§ **Objective**:
In the records that follow, the lines from the one containing "Build this scene" to the one containing "return CU +", inclusive, are to be given again exactly.
— START —
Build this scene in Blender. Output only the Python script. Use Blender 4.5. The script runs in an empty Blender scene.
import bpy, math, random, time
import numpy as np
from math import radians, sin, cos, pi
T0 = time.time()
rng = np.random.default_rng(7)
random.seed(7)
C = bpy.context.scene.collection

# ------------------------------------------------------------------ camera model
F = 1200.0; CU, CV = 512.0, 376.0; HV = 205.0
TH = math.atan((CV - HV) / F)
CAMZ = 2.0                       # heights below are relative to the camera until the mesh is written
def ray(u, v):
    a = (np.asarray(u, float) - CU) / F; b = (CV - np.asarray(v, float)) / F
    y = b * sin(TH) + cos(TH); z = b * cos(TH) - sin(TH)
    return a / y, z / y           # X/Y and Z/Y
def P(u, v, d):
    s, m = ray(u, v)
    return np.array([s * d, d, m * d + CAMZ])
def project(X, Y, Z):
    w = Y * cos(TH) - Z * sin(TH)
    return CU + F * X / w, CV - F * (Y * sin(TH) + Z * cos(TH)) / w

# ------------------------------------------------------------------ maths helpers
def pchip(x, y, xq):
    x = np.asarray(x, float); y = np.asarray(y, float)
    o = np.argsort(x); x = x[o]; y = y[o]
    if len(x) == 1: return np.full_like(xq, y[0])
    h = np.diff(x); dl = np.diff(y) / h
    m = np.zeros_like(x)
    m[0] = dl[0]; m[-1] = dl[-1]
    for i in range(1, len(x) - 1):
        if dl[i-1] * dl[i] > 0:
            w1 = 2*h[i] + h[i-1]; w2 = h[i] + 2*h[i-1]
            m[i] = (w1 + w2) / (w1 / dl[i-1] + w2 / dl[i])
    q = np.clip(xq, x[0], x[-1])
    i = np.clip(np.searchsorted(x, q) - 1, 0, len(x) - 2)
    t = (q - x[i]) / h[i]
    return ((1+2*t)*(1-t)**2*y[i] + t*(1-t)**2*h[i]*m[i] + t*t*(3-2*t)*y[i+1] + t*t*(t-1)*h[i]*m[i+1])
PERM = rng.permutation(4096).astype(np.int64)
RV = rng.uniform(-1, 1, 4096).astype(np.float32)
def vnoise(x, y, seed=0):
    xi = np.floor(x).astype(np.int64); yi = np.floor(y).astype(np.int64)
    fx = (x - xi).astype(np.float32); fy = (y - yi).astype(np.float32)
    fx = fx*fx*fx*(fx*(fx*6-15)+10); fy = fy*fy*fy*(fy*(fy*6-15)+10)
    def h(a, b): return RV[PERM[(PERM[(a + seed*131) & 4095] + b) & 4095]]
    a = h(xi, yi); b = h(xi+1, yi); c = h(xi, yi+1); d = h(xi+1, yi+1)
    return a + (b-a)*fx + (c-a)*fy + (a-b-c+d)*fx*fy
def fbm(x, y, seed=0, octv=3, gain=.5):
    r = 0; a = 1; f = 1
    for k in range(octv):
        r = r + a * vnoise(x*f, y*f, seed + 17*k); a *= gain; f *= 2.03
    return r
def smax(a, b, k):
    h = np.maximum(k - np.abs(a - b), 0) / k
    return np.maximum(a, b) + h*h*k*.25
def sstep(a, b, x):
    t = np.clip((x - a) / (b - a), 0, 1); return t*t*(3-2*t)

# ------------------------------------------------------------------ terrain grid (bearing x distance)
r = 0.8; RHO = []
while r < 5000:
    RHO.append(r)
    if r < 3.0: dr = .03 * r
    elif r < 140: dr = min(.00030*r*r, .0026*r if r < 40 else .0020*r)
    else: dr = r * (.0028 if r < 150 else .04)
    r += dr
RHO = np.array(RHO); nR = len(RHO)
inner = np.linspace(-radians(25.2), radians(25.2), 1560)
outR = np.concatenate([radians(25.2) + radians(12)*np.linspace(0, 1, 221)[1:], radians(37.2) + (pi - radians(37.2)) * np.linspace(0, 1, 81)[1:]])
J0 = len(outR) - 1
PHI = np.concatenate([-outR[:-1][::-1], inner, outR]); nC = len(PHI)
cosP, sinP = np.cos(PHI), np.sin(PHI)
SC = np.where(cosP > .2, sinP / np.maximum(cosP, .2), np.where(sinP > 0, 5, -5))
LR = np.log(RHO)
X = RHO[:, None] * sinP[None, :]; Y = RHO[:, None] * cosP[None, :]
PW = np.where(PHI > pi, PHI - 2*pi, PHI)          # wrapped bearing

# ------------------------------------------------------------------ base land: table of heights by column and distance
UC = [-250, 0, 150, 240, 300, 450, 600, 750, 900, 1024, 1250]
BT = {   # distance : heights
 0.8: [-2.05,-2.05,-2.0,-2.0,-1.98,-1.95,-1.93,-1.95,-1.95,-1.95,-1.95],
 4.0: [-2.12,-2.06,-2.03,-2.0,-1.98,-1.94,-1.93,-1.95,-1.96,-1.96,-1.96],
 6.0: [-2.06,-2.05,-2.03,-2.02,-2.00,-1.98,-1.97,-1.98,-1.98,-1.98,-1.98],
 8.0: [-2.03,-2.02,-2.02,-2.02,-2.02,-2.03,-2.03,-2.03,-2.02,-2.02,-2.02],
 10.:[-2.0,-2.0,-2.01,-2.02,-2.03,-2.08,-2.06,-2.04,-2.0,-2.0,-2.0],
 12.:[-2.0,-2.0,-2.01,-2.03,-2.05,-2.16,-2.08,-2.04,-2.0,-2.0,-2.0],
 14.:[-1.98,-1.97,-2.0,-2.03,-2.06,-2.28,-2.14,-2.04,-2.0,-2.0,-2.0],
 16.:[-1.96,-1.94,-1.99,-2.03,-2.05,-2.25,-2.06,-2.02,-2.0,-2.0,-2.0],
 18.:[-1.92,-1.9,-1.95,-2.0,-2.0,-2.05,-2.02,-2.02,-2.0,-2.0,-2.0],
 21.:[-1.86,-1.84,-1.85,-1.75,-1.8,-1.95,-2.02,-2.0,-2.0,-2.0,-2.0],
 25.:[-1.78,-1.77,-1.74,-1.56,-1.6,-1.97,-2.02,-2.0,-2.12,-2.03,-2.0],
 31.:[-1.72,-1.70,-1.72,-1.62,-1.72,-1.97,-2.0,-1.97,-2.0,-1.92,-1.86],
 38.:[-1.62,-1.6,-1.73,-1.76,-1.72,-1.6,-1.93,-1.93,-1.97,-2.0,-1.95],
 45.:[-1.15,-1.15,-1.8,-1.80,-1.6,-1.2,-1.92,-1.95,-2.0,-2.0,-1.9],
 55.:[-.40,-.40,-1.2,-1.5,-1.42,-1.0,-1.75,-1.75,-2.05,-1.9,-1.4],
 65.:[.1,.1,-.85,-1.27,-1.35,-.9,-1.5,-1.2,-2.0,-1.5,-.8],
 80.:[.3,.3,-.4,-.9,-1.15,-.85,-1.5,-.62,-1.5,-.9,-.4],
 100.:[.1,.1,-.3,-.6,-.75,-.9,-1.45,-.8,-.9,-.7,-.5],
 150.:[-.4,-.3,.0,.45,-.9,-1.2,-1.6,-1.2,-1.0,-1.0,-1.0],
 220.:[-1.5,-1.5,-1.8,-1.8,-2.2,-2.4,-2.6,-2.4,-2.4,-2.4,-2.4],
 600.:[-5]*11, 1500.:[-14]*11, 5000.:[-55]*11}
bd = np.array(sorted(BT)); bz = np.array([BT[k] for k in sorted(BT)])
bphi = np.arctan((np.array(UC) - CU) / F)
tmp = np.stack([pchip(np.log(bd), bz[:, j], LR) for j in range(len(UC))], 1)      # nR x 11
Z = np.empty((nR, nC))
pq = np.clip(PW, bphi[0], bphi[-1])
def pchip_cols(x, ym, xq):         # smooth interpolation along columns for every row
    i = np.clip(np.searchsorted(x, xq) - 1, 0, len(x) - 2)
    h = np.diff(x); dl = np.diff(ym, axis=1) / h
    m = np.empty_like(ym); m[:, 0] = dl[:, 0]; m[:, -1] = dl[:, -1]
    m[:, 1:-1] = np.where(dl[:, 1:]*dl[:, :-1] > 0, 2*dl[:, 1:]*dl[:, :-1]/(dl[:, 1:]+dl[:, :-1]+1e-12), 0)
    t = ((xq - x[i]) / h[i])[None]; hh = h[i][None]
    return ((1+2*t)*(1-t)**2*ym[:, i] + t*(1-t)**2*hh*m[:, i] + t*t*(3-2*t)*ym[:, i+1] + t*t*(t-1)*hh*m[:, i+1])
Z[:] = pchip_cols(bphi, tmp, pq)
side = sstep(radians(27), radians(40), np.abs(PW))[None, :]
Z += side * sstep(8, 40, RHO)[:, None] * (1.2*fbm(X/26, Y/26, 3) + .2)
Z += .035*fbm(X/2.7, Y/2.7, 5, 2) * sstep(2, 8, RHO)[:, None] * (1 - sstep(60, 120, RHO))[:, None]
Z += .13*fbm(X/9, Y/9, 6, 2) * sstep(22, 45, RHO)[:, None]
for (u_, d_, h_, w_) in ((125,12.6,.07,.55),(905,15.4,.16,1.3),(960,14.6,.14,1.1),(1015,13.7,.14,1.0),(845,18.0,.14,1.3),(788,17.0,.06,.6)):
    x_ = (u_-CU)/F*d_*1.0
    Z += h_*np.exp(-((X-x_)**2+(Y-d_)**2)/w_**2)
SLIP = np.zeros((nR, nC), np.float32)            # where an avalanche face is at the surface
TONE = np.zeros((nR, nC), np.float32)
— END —
— START —
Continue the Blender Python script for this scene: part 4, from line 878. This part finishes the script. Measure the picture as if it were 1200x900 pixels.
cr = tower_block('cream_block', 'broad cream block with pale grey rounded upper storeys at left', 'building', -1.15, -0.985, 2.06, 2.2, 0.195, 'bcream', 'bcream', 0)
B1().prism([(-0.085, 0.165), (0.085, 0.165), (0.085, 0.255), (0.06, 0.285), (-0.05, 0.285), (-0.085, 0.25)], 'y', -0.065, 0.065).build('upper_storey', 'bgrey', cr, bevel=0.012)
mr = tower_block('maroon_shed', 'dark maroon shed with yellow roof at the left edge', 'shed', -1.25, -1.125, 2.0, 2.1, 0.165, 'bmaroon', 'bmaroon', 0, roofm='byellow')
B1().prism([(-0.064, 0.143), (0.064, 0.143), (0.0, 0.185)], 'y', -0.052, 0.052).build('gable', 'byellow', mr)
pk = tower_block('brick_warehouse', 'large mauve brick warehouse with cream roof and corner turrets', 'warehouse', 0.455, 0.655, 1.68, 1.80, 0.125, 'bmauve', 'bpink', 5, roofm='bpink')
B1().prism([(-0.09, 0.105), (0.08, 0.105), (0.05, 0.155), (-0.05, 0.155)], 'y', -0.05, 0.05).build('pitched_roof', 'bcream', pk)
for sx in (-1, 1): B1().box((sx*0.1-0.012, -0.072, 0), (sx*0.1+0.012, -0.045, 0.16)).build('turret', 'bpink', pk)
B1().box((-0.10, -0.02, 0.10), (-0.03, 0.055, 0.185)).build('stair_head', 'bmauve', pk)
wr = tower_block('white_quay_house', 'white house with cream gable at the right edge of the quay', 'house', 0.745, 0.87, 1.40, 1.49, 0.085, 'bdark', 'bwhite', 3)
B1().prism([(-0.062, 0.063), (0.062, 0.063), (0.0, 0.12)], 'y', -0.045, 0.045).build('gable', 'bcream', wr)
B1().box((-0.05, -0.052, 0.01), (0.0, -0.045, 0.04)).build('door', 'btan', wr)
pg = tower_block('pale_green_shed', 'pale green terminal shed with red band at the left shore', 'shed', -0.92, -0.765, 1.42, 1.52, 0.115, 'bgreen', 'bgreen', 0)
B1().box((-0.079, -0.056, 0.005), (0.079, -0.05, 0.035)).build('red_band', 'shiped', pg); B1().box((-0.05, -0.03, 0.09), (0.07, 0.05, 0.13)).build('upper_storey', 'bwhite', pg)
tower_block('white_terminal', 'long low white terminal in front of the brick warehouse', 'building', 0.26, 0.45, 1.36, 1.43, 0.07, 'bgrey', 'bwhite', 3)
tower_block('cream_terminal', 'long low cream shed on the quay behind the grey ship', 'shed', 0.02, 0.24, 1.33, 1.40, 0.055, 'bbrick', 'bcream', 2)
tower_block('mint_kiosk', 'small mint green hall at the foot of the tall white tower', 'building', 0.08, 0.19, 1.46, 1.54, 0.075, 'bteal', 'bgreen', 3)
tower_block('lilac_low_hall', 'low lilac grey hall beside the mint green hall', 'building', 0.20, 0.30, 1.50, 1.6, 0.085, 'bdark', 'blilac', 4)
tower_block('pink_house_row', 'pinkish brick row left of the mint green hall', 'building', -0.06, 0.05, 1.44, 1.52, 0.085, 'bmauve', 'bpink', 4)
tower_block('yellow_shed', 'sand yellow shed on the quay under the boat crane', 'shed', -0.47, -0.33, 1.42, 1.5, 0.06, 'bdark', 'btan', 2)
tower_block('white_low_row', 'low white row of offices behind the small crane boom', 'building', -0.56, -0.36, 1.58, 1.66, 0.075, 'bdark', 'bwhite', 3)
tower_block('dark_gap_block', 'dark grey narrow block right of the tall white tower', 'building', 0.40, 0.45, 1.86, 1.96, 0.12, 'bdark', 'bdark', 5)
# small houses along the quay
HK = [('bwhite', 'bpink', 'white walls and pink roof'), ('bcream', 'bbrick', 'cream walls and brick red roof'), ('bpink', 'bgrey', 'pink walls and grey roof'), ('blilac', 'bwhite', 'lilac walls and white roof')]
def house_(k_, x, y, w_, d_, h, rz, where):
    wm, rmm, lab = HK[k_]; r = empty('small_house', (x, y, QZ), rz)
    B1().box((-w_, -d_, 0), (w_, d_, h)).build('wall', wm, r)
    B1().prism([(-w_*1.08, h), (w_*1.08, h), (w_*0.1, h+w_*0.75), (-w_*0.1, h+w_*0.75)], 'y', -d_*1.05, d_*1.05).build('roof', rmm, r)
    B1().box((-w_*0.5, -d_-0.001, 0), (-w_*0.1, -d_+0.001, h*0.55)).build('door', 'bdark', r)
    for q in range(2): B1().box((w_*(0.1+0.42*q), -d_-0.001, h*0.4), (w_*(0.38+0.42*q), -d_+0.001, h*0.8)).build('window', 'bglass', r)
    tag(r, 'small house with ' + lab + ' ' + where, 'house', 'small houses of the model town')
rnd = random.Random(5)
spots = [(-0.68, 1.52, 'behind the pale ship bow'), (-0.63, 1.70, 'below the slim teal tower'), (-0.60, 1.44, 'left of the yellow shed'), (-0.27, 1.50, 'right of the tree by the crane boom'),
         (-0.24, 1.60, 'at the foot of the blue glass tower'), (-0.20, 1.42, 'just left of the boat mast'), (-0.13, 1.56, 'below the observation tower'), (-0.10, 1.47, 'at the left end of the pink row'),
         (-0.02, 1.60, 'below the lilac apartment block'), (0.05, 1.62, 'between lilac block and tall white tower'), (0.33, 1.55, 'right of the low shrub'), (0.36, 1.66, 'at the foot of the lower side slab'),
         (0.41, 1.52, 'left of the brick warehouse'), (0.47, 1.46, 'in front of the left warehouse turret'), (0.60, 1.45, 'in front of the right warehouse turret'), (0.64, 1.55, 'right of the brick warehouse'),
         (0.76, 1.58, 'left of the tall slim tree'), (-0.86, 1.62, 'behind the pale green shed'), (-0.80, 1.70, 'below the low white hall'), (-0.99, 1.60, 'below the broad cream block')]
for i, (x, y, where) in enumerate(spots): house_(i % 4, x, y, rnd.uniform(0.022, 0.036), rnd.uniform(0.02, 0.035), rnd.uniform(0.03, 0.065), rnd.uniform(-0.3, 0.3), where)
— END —
§ **Final answer**:
Build this scene in Blender. Output only the Python script. Use Blender 4.5. The script runs in an empty Blender scene.
import bpy, math, random, time
import numpy as np
from math import radians, sin, cos, pi
T0 = time.time()
rng = np.random.default_rng(7)
random.seed(7)
C = bpy.context.scene.collection

# ------------------------------------------------------------------ camera model
F = 1200.0; CU, CV = 512.0, 376.0; HV = 205.0
TH = math.atan((CV - HV) / F)
CAMZ = 2.0                       # heights below are relative to the camera until the mesh is written
def ray(u, v):
    a = (np.asarray(u, float) - CU) / F; b = (CV - np.asarray(v, float)) / F
    y = b * sin(TH) + cos(TH); z = b * cos(TH) - sin(TH)
    return a / y, z / y           # X/Y and Z/Y
def P(u, v, d):
    s, m = ray(u, v)
    return np.array([s * d, d, m * d + CAMZ])
def project(X, Y, Z):
    w = Y * cos(TH) - Z * sin(TH)
    return CU + F * X / w, CV - F * (Y * sin(TH) + Z * cos(TH)) / w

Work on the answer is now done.